Costa Rica to host dialogue

Actualizado
  • 08/07/2009 02:00
Creado
  • 08/07/2009 02:00
PANAMA. Panama offered to serve as a mediator and look for a way out of the crisis in Honduras that started on June 28, with the oustin...

PANAMA. Panama offered to serve as a mediator and look for a way out of the crisis in Honduras that started on June 28, with the ousting of Manuel Zelaya as president of the Central American country, yet it is Costa Rica’s president Oscar Arias’s offer to mediate that the de facto government of Honduras has accepted.

The vice-president and Foreign Affairs Minister, Juan Carlos Varela, said on Sunday that the mediation that Panama was offering would be through diplomatic channels “to avoid clashes” in Honduras.

He added that Panama’s president Ricardo Martinelli was in communication with his Costa Rican counterpart, to call for a dialogue among the involved parties.

The mediation process implies direct contact with the current leader of Honduras, Roberto Micheletti, who substituted Zelaya.

Governments around the world and international bodies like the Organization of American States have so far refused to have direct contact with Micheletti out of fear it would give his administration legitimacy.

The Honduras interim government gave hints Tuesday of a possible solution to the crisis, as Roberto Micheletti applauded the announcement that Costa Rican President Oscar Arias has agreed to mediate efforts to end the standoff.

Arias "is a man with a lot of credibility in the world," Micheletti told HRN radio. "We are open to dialogue.
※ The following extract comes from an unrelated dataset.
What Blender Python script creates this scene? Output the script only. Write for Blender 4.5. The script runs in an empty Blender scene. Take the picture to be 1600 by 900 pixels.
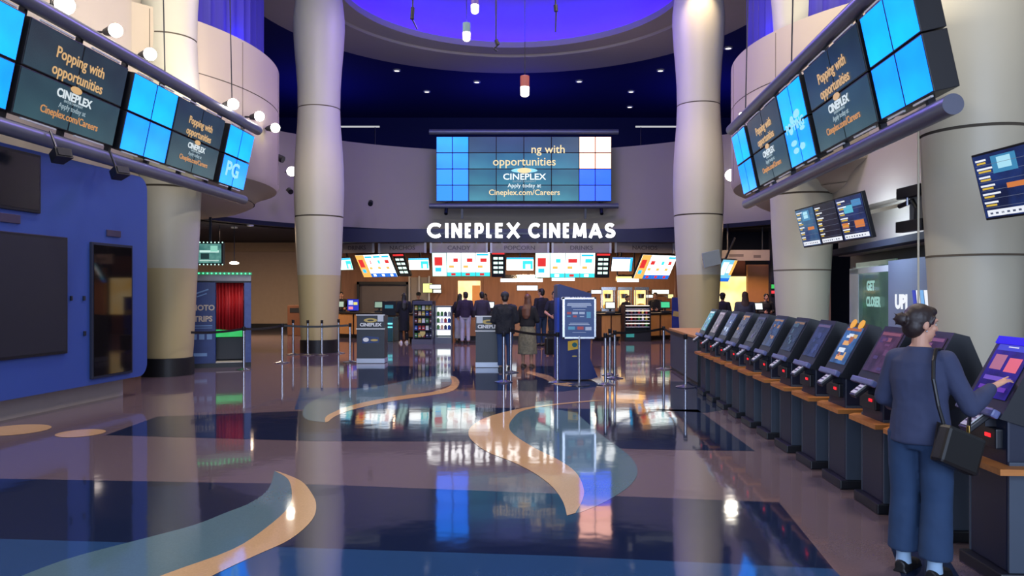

We want to be heard."

US Secretary of State Hillary Rodham Clinton announced that Arias would take part after she met privately in Washington with Zelaya.

Micheletti said he would send a delegation to Costa Rica — a reversal from past days, when he said he would not negotiate until "things are normal." Arias won the Nobel Peace Prize in 1987 for efforts to help end Central America's civil wars.

Micheletti said the meeting “doesn't mean that Zelaya will be allowed to return.” But his tone was less belligerent than in recent days, when officials promised to arrest Zelaya on charges including treason as soon as he sets foot on Honduran soil.

Varela had offered all of Panama’s resources to open a dialogue between Zelaya supporters and the de facto government.

“We are providing our country, all of the government’s resources, all of the efforts of the Foreign Affairs Ministry and all of the current staff in the (Panama) embassy in Honduras and placing the staff at the chancellery at the disposition of both sides (Zelaya supporters and Micheletti supporters), if they are willing to accept this mediation,” said the head of Panamanian diplomacy on Sunday.